We are involved in litigation incidental to the operation of our business. We vigorously defend all matters in which we or our subsidiaries are named defendants and, for insurable losses, maintain significant levels of insurance to protect against adverse judgments, claims or assessments that may affect us. Although the adequacy of existing insurance coverage and the outcome of any legal proceedings cannot be predicted with certainty, based on the current information available, we do not believe the ultimate liability associated with any known claims or litigation will have a material adverse effect on our financial condition or results of operations.

 

Self-Insurance

Self-insurance reserves are maintained relative to company-wide casualty insurance and health benefit programs. The level of exposure from catastrophic events is limited by the purchase of stop-loss and aggregate liability reinsurance coverage. When estimating the self-insurance liabilities and related reserves, management considers a number of factors, which include historical claims experience, demographic factors, severity factors and valuations provided by independent third-party actuaries. Management reviews its assumptions with its independent third-party actuaries to evaluate whether the self-insurance reserves are adequate. If actual claims or adverse development of loss reserves occur and exceed these estimates, additional reserves may be required. Reserves in the amounts of $2,344 and $2,951 at December 31, 2017 and 2016, respectively, were established related to such programs and are included in accrued expenses and other current liabilities in our consolidated balance sheets.

Variable Interest Entity

As of December 31, 2017, in conjunction with our casualty insurance programs, limited equity interests are held in a captive insurance entity. The programs permit us to self-insure a portion of losses, to gain access to a wide array of safety-related services, to pool insurance risks and resources in order to obtain more competitive pricing for administration and reinsurance and to limit risk of loss in any particular year. The entity meets the definition of Variable Interest Entity (“VIE”); however, we do not meet the requirements to include this entity in the consolidated financial statements. The maximum exposure to loss related to our involvement with this entity is limited to approximately $4,200. See “Self-Insurance” above for further information on commitments associated with the insurance programs and Note 13, under the caption “Off-Balance Sheet Financial Instruments,” for further information on standby letters of credit. At December 31, 2017, there were no other entities that met the definition of a VIE.

Operating Leases

We are obligated under various non-cancelable operating lease agreements for real property, equipment and vehicles used in our operations with varying terms through 2028. We are committed to pay a portion of the actual operating expenses under certain of these lease agreements. These operating expenses are not included in the table below. Some of these arrangements have free or escalating rent payment provisions. We recognize rent expense under such arrangements on a straight-line basis over the lease term.

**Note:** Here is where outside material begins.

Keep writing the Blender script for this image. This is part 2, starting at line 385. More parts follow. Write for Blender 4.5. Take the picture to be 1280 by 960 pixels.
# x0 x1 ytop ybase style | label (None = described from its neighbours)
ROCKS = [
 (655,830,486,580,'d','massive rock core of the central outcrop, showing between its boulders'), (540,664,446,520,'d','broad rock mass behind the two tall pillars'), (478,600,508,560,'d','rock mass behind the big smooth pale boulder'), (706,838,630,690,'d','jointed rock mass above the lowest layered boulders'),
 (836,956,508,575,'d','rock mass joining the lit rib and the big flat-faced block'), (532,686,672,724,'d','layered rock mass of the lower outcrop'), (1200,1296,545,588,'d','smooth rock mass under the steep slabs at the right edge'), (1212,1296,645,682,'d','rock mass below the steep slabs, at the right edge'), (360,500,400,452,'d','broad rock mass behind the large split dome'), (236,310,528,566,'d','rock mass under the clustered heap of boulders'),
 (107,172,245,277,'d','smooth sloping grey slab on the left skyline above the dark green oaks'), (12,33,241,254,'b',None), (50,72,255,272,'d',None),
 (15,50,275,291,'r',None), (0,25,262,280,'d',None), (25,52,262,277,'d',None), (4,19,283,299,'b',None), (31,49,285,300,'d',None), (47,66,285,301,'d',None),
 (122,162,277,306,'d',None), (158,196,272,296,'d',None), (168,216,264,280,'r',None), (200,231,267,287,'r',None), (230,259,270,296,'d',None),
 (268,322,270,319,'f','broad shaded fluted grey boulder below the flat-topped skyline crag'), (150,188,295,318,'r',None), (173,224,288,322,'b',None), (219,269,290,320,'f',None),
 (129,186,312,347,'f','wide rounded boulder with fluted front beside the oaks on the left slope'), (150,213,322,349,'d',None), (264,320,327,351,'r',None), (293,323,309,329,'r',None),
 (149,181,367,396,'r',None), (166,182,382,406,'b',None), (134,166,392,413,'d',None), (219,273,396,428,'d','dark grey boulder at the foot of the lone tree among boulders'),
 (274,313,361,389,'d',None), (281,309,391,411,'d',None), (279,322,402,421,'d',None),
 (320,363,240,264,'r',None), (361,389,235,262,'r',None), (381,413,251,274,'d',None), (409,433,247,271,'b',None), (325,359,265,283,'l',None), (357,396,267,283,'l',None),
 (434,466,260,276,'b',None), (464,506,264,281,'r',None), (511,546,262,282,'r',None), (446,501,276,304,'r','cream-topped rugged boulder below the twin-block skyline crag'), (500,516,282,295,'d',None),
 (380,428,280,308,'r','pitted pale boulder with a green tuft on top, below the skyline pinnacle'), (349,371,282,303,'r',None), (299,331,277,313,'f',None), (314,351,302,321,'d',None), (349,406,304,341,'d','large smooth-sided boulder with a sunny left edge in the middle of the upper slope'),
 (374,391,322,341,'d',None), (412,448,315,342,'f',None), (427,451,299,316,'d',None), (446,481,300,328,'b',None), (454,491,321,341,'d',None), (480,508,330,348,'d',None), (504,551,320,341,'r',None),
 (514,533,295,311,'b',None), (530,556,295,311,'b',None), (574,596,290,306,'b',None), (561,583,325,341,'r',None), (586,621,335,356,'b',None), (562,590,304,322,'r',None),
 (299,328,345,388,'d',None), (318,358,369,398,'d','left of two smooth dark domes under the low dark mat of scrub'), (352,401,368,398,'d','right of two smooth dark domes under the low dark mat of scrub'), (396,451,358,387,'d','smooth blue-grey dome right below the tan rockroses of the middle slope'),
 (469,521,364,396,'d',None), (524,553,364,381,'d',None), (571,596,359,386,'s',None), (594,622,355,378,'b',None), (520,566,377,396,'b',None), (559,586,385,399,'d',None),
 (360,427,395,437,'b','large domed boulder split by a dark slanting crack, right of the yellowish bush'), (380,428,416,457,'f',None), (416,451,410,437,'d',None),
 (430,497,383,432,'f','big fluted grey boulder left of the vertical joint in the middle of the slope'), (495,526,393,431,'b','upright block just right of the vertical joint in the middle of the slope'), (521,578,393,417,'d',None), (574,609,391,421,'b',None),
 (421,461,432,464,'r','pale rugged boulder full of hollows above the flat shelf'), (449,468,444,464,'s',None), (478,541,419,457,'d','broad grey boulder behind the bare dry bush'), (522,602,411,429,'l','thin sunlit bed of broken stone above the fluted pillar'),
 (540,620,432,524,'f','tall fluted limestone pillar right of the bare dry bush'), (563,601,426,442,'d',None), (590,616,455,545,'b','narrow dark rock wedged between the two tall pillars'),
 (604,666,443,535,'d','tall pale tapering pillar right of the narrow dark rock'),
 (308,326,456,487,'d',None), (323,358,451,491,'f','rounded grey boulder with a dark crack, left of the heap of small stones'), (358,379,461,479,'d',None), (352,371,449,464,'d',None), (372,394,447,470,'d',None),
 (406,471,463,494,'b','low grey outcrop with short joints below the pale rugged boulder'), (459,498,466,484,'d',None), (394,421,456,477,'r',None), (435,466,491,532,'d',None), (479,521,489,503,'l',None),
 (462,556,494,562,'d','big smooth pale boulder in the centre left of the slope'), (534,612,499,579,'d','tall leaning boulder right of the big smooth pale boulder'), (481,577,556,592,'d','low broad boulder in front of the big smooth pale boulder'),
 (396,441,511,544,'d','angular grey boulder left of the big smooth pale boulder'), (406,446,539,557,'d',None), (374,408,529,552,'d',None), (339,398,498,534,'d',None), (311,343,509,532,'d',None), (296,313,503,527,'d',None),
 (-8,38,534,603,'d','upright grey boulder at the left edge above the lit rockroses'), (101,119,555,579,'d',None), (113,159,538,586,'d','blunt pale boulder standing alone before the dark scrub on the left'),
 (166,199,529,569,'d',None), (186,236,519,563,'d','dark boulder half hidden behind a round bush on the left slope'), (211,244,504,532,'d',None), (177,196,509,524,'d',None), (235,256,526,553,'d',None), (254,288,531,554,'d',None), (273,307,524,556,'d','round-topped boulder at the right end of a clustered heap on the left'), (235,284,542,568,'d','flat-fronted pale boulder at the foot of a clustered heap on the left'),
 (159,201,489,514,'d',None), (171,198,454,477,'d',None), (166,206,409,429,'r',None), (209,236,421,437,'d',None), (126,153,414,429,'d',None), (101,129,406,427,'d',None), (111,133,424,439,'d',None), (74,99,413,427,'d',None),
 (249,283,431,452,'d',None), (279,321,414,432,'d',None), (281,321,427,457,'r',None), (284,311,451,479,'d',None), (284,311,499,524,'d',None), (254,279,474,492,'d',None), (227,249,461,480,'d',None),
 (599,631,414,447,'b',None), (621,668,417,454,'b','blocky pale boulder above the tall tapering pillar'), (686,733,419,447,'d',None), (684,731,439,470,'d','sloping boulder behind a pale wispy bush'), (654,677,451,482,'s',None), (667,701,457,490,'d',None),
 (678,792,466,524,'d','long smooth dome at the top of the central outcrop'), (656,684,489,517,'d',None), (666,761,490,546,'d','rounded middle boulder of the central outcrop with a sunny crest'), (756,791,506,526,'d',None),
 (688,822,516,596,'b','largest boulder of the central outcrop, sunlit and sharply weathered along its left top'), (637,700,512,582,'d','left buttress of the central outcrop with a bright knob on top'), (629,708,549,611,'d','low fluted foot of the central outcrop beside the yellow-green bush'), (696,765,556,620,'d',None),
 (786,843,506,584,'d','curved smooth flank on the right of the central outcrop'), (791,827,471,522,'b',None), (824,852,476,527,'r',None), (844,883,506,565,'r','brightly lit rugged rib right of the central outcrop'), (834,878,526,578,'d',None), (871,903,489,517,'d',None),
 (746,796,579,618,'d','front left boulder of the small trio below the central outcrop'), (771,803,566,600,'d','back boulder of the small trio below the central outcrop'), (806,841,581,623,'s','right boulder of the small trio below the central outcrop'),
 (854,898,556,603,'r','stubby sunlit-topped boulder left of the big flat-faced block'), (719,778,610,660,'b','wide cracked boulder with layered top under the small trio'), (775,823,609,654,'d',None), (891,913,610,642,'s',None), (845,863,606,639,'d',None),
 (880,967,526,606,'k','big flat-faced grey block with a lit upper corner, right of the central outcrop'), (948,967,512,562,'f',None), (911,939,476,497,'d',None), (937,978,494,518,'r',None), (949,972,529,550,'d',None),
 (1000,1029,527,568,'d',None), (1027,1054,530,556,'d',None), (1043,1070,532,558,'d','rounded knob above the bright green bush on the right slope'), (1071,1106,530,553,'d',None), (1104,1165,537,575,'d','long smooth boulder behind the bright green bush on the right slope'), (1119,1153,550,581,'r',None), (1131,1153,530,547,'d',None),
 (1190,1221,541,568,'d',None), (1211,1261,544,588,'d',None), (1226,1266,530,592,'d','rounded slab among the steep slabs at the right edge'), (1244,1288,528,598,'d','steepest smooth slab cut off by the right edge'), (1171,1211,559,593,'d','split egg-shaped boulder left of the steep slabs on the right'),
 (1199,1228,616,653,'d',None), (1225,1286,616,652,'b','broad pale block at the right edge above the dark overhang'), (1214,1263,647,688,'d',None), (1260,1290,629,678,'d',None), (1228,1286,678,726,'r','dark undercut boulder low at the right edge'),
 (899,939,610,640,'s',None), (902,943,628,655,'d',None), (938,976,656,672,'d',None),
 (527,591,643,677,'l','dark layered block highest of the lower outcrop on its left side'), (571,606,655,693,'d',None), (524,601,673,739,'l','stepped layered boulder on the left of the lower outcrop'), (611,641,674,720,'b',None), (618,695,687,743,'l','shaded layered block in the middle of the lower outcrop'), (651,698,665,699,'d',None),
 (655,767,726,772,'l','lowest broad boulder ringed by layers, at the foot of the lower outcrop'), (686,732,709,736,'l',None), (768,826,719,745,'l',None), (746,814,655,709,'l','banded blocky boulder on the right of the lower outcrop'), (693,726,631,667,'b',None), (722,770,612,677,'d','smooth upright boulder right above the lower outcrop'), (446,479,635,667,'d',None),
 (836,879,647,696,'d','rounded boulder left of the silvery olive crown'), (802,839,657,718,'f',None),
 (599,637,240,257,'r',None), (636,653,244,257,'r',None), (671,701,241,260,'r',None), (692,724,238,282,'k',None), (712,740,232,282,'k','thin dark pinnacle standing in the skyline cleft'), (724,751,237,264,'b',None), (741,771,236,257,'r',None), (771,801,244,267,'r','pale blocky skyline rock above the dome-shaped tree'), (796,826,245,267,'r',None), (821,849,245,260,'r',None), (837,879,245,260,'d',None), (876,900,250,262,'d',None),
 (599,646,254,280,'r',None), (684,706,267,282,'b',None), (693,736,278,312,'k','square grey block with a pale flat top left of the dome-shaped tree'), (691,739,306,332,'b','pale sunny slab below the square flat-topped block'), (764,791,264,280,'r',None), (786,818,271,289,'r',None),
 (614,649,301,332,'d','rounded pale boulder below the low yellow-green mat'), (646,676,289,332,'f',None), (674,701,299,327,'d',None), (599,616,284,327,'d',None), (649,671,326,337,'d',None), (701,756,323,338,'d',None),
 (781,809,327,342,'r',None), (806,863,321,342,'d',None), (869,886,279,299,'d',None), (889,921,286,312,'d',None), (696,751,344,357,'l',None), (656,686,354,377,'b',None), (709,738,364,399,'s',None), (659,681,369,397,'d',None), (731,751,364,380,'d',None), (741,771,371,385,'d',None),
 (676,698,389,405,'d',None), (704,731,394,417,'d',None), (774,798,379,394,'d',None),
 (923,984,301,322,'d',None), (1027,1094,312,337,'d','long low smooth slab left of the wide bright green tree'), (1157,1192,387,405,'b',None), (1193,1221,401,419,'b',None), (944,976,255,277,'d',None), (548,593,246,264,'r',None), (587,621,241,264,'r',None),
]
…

At December 31, 2017, future minimum payments under non-cancelable operating leases over each of the next five years and thereafter were as follows:

 

2018

   $ 69,136  

2019

     51,645  

2020

     36,127  

2021

     22,434  

2022

     12,985  

Thereafter

     5,824  
  

 

 

 

Total minimum payments

   $ 198,151  
  

 

 

 

Rental expense for the years ended December 31, 2017, 2016 and 2015, was $84,076, $83,260 and $82,581, respectively.

Purchase Obligations

At December 31, 2017, we were obligated under various non-cancelable purchase orders with our key suppliers for goods aggregating approximately $11,000.